Separately, the other theme that has emerged this week is the strength of the dollar-bloc currencies. They are easily the strongest of the majors this week, with 1.8%-2.0% gains and the Aussie leading the way. It reached almost $0.9300 in Asia before pulling back. The pullback has been shallow, and we suspect the market is not down yet and will push toward $0.9340 and possibly $0.9400. The technical trade idea suggested yesterday, the head and shoulders pattern in the euro against the Australian dollar, has continued to unfold. Recall the key break was at A$1.50 and the measuring objective is A$1.42, with the initial target near A$1.4730. It tested A$1.4780 today.

The New Zealand dollar is also extending its gains and approached $0.8700 today, a new 3-year high. It finished 2013 near $0.8200. It is the strongest major currency this quarter, gaining 5.8%. On the other hand, the Canadian dollar is the second-strongest currency this week, but is the weakest in the quarter, losing about 3.5%. The US dollar is finding support near CAD1.10, but there too, the market does not seem to have finished washing out the weak positions. There has been a large rise in short Canadian dollar futures positions, in recent weeks.

The US reports February personal income and consumption and the University of Michigan consumer confidence. These are not typically market movers.
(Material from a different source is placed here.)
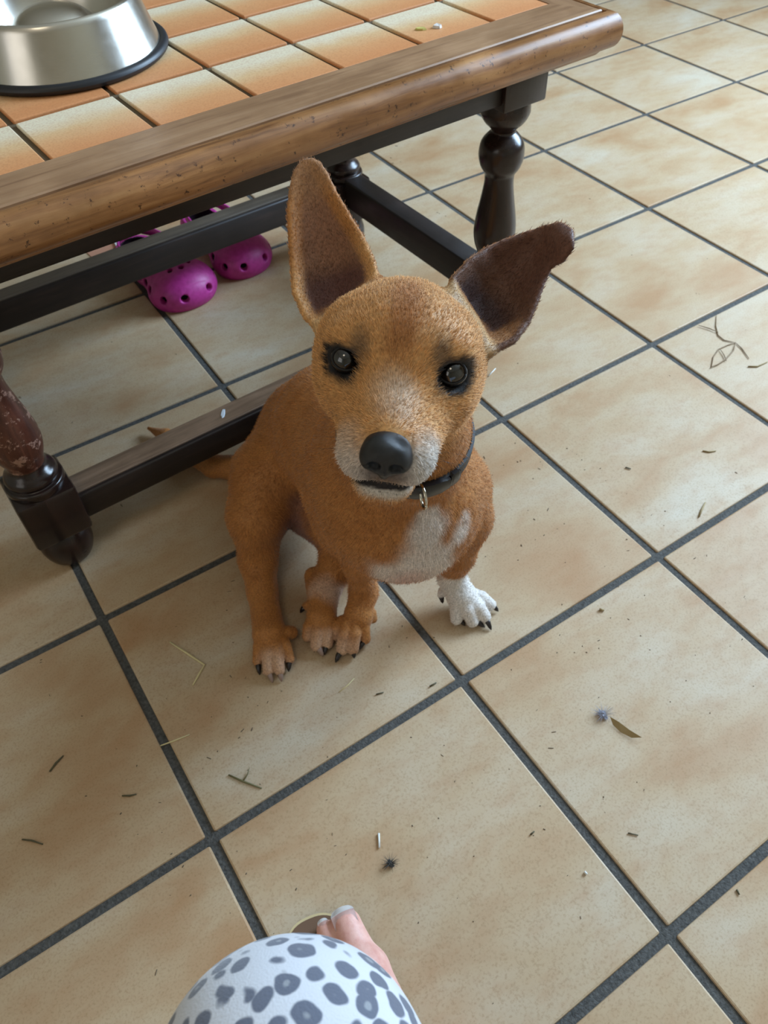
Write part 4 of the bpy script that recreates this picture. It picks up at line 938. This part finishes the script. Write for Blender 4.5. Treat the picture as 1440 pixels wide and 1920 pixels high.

The Fed's George, a hawk, speaks, and this means no push against Yellen's 6-month framework. Lastly, we note that one mystery has deepened. Yesterday, the Fed reported its custody holdings jumped $54.2 bln. This is the second large rise in a row for a combined $88.5 bln, after falling $104.5 bln in the previous week.

Disclosure: I have no positions in any stocks mentioned, and no plans to initiate any positions within the next 72 hours. I wrote this article myself, and it expresses my own opinions. I am not receiving compensation for it. I have no business relationship with any company whose stock is mentioned in this article.